At 7:20 PM, I was ready to offer a course on effective meetings to the PTA executive committee.
At 7:30 PM, I was ready to leave.
At 7:40 PM, I had lost the will to live.
Finally, mercifully the meeting ended. For some reason people clapped (most likely because they all wanted to leave as badly as I did). On the way out, my wife asked which committees we should sign up for. As she angled towards the sign up sheets I was looking for the secretary to ask her to remove our name from the call list. It's not that I don't want to be involved in my son's schooling, I just have no time for poorly run meetings.
Good luck PTA!
Jesus Is My Homeboy Too
We recently spent a weekend with the kids at Universal Studios in Orlando, Florida. Normally we shy away from theme parks being Floridians but we had a free pass so it made sense to take the kids. The weekend we picked was the very last weekend available to us to use our pass. Little did we realize that it was also the same weekend of Rock the Universe 2009, a Christian music festival billed as "A Weekend of Music and Thrills That'll Rock Your Soul." Thousands of kids and families from hundreds of youth groups around the country were there to rock their sandals off.

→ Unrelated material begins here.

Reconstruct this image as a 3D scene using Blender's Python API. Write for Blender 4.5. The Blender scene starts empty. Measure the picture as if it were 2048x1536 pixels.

What I found so surprising was that the kids were so proud of their Christianity and their faith that they felt compelled to put it on their t-shirts. Here is a sample of some of my favorites:
- Jesus Did It (in the same font of the Nike, Just do it logo)
- Jesus Loves Me and My Tattoos (if you'd seen her tattoos, you might wonder)
- God is My Hero (with the same font as Guitar Hero and the guitar fret--copy write infringement?)
- Satan Sucks (I'm sure he does)
- Hii died for Mii (and something that looked like a Wii)
- Jesus is my Homeboy (a classic that never goes out of style)
- got jesus? (yup, and milk too)
- Killed in the Line of Duty (my personal favorite as it had the police chalk outline of Jesus on the Cross--very creative)

So, overall a fun weekend at Universal and who doesn't love watching pimply kids from Oklahoma rocking out, hands held high in the air to "Trust in the Lord." I know I do.